En ese ingobernable fenómeno, trota asustada la paradoja: La constante del discurso público se gratifica con la incesante invocación de la democracia. Pero en el discurso como acción la primera víctima es, precisamente, la democracia. 

La vieja escuela de la Sociología política en México podía repetir con los clásicos que la democracia no constituye solamente, ni siquiera principalmente, un medio por el cual diferentes grupos pueden conseguir sus fines o aspirar a una sociedad justa. Con Seymor Martin Lipset, se afirmaba entusiastamente que la democracia es, precisamente, la sociedad justa en acción.

“Tan solo el toma y daca de las luchas internas de una sociedad libre ofrece algunas garantías de que los productos de ella no se acumularán entre las manos de los pocos que detentan el poder, y de que los hombres puedan evolucionar y educar a sus hijos sin temor a persecuciones”, observaba Lipsen, para recomendar: 

“La democracia requiere de instituciones que respalden el conflicto y el desacuerdo, así como otras que mantengan la legitimidad y el consenso”. 

Con ello, el autor de El hombre político denunciaba la política de la negación y el “despotismo de las mayorías”, para privilegiar en cambio la negociación, de la que sólo se marginarían los que quisieran permanecer voluntariamente marginados en ejercicio de su libre albedrío. 

Son, eficaces enseñanzas y métodos de la vieja cultura política, que han sido ora olvidados ora avasallados por la vocación y la compulsión de la nueva clase, cautiva del fanatismo tecnocrático neoliberal que, presa en el vértigo de la velocidad, pretende que, con dispensa de trámite, todo quede finiquitado aquí y ahora, sin tomar en cuenta al sujeto de las decisiones de Estado más trascendentales para el ser humano y sus derechos. 

Ese disolvente proceso de negación ha logrado desaparecer del espectro político la izquierda, la derecha y aun el centro de la geometría partidaria -ahora revuelta en un amasijo deforme-,  para glorificar sólo lo alto, donde señorea el poder absoluto y absolutamente reacio a la reconciliación nacional. Por eso, yace como una asignatura nonata el México en paz prometido por el actual gobierno. 

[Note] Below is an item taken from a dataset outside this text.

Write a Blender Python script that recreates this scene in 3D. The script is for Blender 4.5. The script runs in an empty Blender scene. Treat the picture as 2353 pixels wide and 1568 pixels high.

Hace poco más de una década, Vicente Fox -lo citamos porque se veía en curva casi culminante la transición democrática-, en conmemoración de un aniversario más de la promulgación de la Constitución mexicana llamó a las fuerzas político-partidistas a un pacto de reconstrucción nacional con base en un nuevo modelo constitucional que catalizara los intereses de todos los mexicanos. 

La iniciativa se malogró en embrión cuando cada una de las fuerzas convocadas -por mero protagonismo mediático-, se devanó los sesos para tratar de imponer su propia idea de cómo diseñar el rumbo constitucional hacia el futuro. Igual que ahora. Los detractores del foxismo, a final de cuentas, se solazaron con su poco original hallazgo: El cambio también es reversa. 

Hoy, ante la política de la negación, vale recordar a la clase dominante una sentencia en la base de un viejo reloj europeo: Todas las horas hieren, la última es la que mata.